* TASK TO COMPLETE *
Copy each line below exactly and leave the pictures out.

* DATA SHOWN *
□ □ □

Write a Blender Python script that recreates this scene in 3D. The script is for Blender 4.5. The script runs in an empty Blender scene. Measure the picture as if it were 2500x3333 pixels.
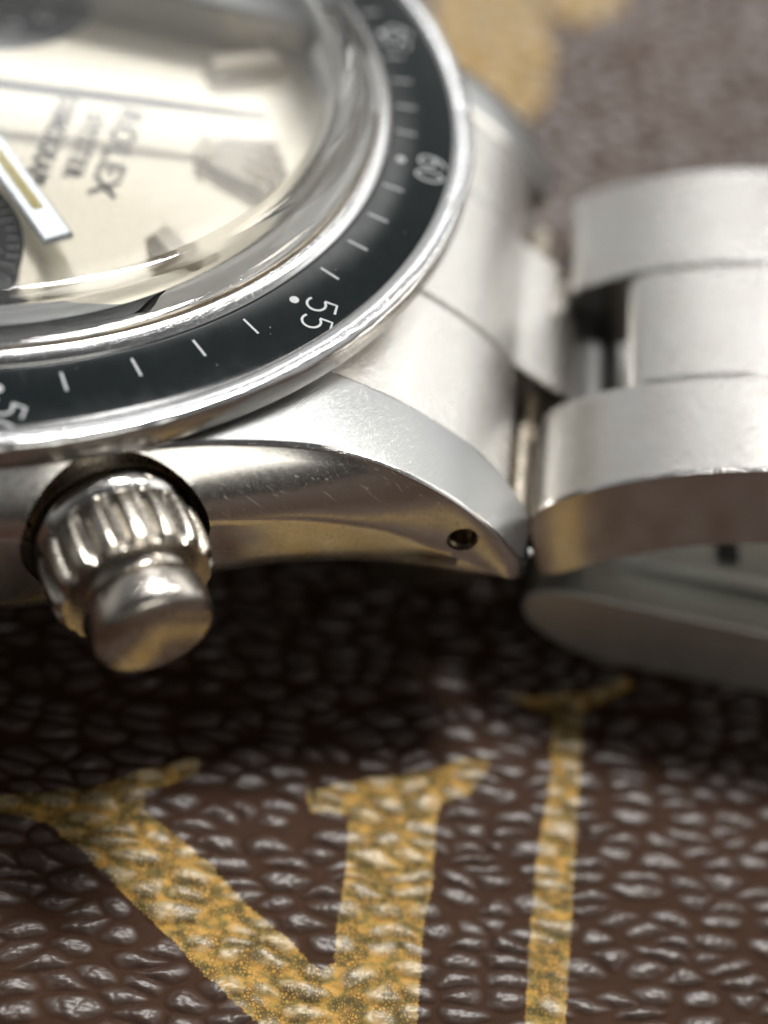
import bpy, bmesh, math, random
import numpy as np
from mathutils import Vector, Matrix

random.seed(7)
rng = np.random.default_rng(11)
scene = bpy.context.scene
COL = scene.collection
H = 13.4            # height of the bezel plane above the leather, millimetres (1 unit = 1 mm)
PI = math.pi

# ------------------------------------------------------------------ camera
R3 = [[0.97937, 0.10961, 0.16978], [0.19429, -0.7418, -0.64186], [0.05558, 0.66161, -0.74779]]
CAM = Vector((14.718, -44.61, 31.583 + H))
cd = bpy.data.cameras.new('camera')
cam = bpy.data.objects.new('camera', cd)
COL.objects.link(cam)
right, down, fwd = (Vector(r) for r in R3)
m = Matrix(((right.x, -down.x, -fwd.x, CAM.x), (right.y, -down.y, -fwd.y, CAM.y), (right.z, -down.z, -fwd.z, CAM.z), (0, 0, 0, 1)))
cam.matrix_world = m
cd.sensor_fit = 'VERTICAL'
cd.sensor_height = 36
cd.sensor_width = 27
cd.lens = 5000 / 3333 * 36
cd.clip_start = 0.5
cd.clip_end = 20000
cd.dof.use_dof = True
cd.dof.focus_distance = 46.4
cd.dof.aperture_fstop = 0.054 / (2 * 1.18)
scene.camera = cam

# ------------------------------------------------------------------ world and lamps
world = bpy.data.worlds.new('World')
scene.world = world
world.use_nodes = True
wn = world.node_tree
wn.nodes.clear()
wo = wn.nodes.new('ShaderNodeOutputWorld')
wb = wn.nodes.new('ShaderNodeBackground')
wt = wn.nodes.new('ShaderNodeTexCoord')
ws = wn.nodes.new('ShaderNodeSeparateXYZ')
wr = wn.nodes.new('ShaderNodeValToRGB')
wm = wn.nodes.new('ShaderNodeMapRange')
wm.inputs['From Min'].default_value = -1
wm.inputs['From Max'].default_value = 1
wn.links.new(wt.outputs['Generated'], ws.inputs[0])
wn.links.new(ws.outputs['Z'], wm.inputs['Value'])
wn.links.new(wm.outputs[0], wr.inputs[0])
wn.links.new(wr.outputs[0], wb.inputs[0])
wn.links.new(wb.outputs[0], wo.inputs[0])
r = wr.color_ramp
r.elements[0].position = 0.0
r.elements[0].color = (0.05, 0.045, 0.04, 1)
r.elements[1].position = 1.0
r.elements[1].color = (0.10, 0.10, 0.11, 1)
for p, c in ((0.5, (0.22, 0.20, 0.18, 1)), (0.58, (0.66, 0.64, 0.61, 1)), (0.7, (0.82, 0.82, 0.80, 1)), (0.83, (0.30, 0.30, 0.30, 1))):
    e = r.elements.new(p)
    e.color = c
# the photographer's side of the room (towards -y) is darker than the shop behind the watch
wy_ = wn.nodes.new('ShaderNodeMapRange')
wy_.interpolation_type = 'SMOOTHSTEP'
for k_, v_ in (('From Min', -0.7), ('From Max', 0.25), ('To Min', 0.16), ('To Max', 0.80)):
    wy_.inputs[k_].default_value = v_
wn.links.new(ws.outputs['Y'], wy_.inputs['Value'])
wn.links.new(wy_.outputs[0], wb.inputs['Strength'])


def lamp(name, direction, dist, sx, sy, radiance, color):
    d = Vector(direction).normalized()
    ld = bpy.data.lights.new(name, 'AREA')
    ld.shape = 'RECTANGLE'
    ld.size, ld.size_y = sx, sy
    ld.energy = radiance * PI * sx * sy
    ld.color = color
    o = bpy.data.objects.new(name, ld)
    COL.objects.link(o)
    o.location = Vector((15, -10, 0)) + d * dist
    o.rotation_euler = (-d).to_track_quat('-Z', 'Y').to_euler()
    return o


lamp('ceiling_lamp', (0.12, 0.40, 1.0), 1500, 400, 240, 125, (1.0, 0.98, 0.95))
lamp('window_lamp', (-0.135, 0.775, 0.616), 1500, 540, 125, 4.3, (1.0, 0.99, 0.97))
lamp('spot_lamp', (0.55, 0.45, 0.75), 1500, 260, 260, 14, (1.0, 0.93, 0.82))
lamp('flank_fill', (0.50, -0.68, 0.34), 1500, 760, 430, 2.7, (1.0, 0.96, 0.87))  # added unseen lamp, gives the case flank its bright upper band
lamp('link_fill', (0.65, 0.62, 0.42), 1500, 1300, 600, 1.15, (1.0, 0.99, 0.96))  # added unseen panel that brightens the end link and far lug

scene.view_settings.view_transform = 'Standard'
scene.view_settings.look = 'None'
scene.view_settings.exposure = 0
scene.view_settings.gamma = 1
cy = scene.cycles
cy.use_denoising = True
cy.max_bounces = 12
cy.transmission_bounces = 10
cy.caustics_reflective = True
cy.caustics_refractive = True
cy.blur_glossy = 0.3
cy.sample_clamp_indirect = 6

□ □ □

* TASK SOLUTION *
Write a Blender Python script that recreates this scene in 3D. The script is for Blender 4.5. The script runs in an empty Blender scene. Measure the picture as if it were 2500x3333 pixels.
import bpy, bmesh, math, random
import numpy as np
from mathutils import Vector, Matrix

random.seed(7)
rng = np.random.default_rng(11)
scene = bpy.context.scene
COL = scene.collection
H = 13.4            # height of the bezel plane above the leather, millimetres (1 unit = 1 mm)
PI = math.pi

# ------------------------------------------------------------------ camera
R3 = [[0.97937, 0.10961, 0.16978], [0.19429, -0.7418, -0.64186], [0.05558, 0.66161, -0.74779]]
CAM = Vector((14.718, -44.61, 31.583 + H))
cd = bpy.data.cameras.new('camera')
cam = bpy.data.objects.new('camera', cd)
COL.objects.link(cam)
right, down, fwd = (Vector(r) for r in R3)
m = Matrix(((right.x, -down.x, -fwd.x, CAM.x), (right.y, -down.y, -fwd.y, CAM.y), (right.z, -down.z, -fwd.z, CAM.z), (0, 0, 0, 1)))
cam.matrix_world = m
cd.sensor_fit = 'VERTICAL'
cd.sensor_height = 36
cd.sensor_width = 27
cd.lens = 5000 / 3333 * 36
cd.clip_start = 0.5
cd.clip_end = 20000
cd.dof.use_dof = True
cd.dof.focus_distance = 46.4
cd.dof.aperture_fstop = 0.054 / (2 * 1.18)
scene.camera = cam

# ------------------------------------------------------------------ world and lamps
world = bpy.data.worlds.new('World')
scene.world = world
world.use_nodes = True
wn = world.node_tree
wn.nodes.clear()
wo = wn.nodes.new('ShaderNodeOutputWorld')
wb = wn.nodes.new('ShaderNodeBackground')
wt = wn.nodes.new('ShaderNodeTexCoord')
ws = wn.nodes.new('ShaderNodeSeparateXYZ')
wr = wn.nodes.new('ShaderNodeValToRGB')
wm = wn.nodes.new('ShaderNodeMapRange')
wm.inputs['From Min'].default_value = -1
wm.inputs['From Max'].default_value = 1
wn.links.new(wt.outputs['Generated'], ws.inputs[0])
wn.links.new(ws.outputs['Z'], wm.inputs['Value'])
wn.links.new(wm.outputs[0], wr.inputs[0])
wn.links.new(wr.outputs[0], wb.inputs[0])
wn.links.new(wb.outputs[0], wo.inputs[0])
r = wr.color_ramp
r.elements[0].position = 0.0
r.elements[0].color = (0.05, 0.045, 0.04, 1)
r.elements[1].position = 1.0
r.elements[1].color = (0.10, 0.10, 0.11, 1)
for p, c in ((0.5, (0.22, 0.20, 0.18, 1)), (0.58, (0.66, 0.64, 0.61, 1)), (0.7, (0.82, 0.82, 0.80, 1)), (0.83, (0.30, 0.30, 0.30, 1))):
    e = r.elements.new(p)
    e.color = c
# the photographer's side of the room (towards -y) is darker than the shop behind the watch
wy_ = wn.nodes.new('ShaderNodeMapRange')
wy_.interpolation_type = 'SMOOTHSTEP'
for k_, v_ in (('From Min', -0.7), ('From Max', 0.25), ('To Min', 0.16), ('To Max', 0.80)):
    wy_.inputs[k_].default_value = v_
wn.links.new(ws.outputs['Y'], wy_.inputs['Value'])
wn.links.new(wy_.outputs[0], wb.inputs['Strength'])


def lamp(name, direction, dist, sx, sy, radiance, color):
    d = Vector(direction).normalized()
    ld = bpy.data.lights.new(name, 'AREA')
    ld.shape = 'RECTANGLE'
    ld.size, ld.size_y = sx, sy
    ld.energy = radiance * PI * sx * sy
    ld.color = color
    o = bpy.data.objects.new(name, ld)
    COL.objects.link(o)
    o.location = Vector((15, -10, 0)) + d * dist
    o.rotation_euler = (-d).to_track_quat('-Z', 'Y').to_euler()
    return o


lamp('ceiling_lamp', (0.12, 0.40, 1.0), 1500, 400, 240, 125, (1.0, 0.98, 0.95))
lamp('window_lamp', (-0.135, 0.775, 0.616), 1500, 540, 125, 4.3, (1.0, 0.99, 0.97))
lamp('spot_lamp', (0.55, 0.45, 0.75), 1500, 260, 260, 14, (1.0, 0.93, 0.82))
lamp('flank_fill', (0.50, -0.68, 0.34), 1500, 760, 430, 2.7, (1.0, 0.96, 0.87))  # added unseen lamp, gives the case flank its bright upper band
lamp('link_fill', (0.65, 0.62, 0.42), 1500, 1300, 600, 1.15, (1.0, 0.99, 0.96))  # added unseen panel that brightens the end link and far lug

scene.view_settings.view_transform = 'Standard'
scene.view_settings.look = 'None'
scene.view_settings.exposure = 0
scene.view_settings.gamma = 1
cy = scene.cycles
cy.use_denoising = True
cy.max_bounces = 12
cy.transmission_bounces = 10
cy.caustics_reflective = True
cy.caustics_refractive = True
cy.blur_glossy = 0.3
cy.sample_clamp_indirect = 6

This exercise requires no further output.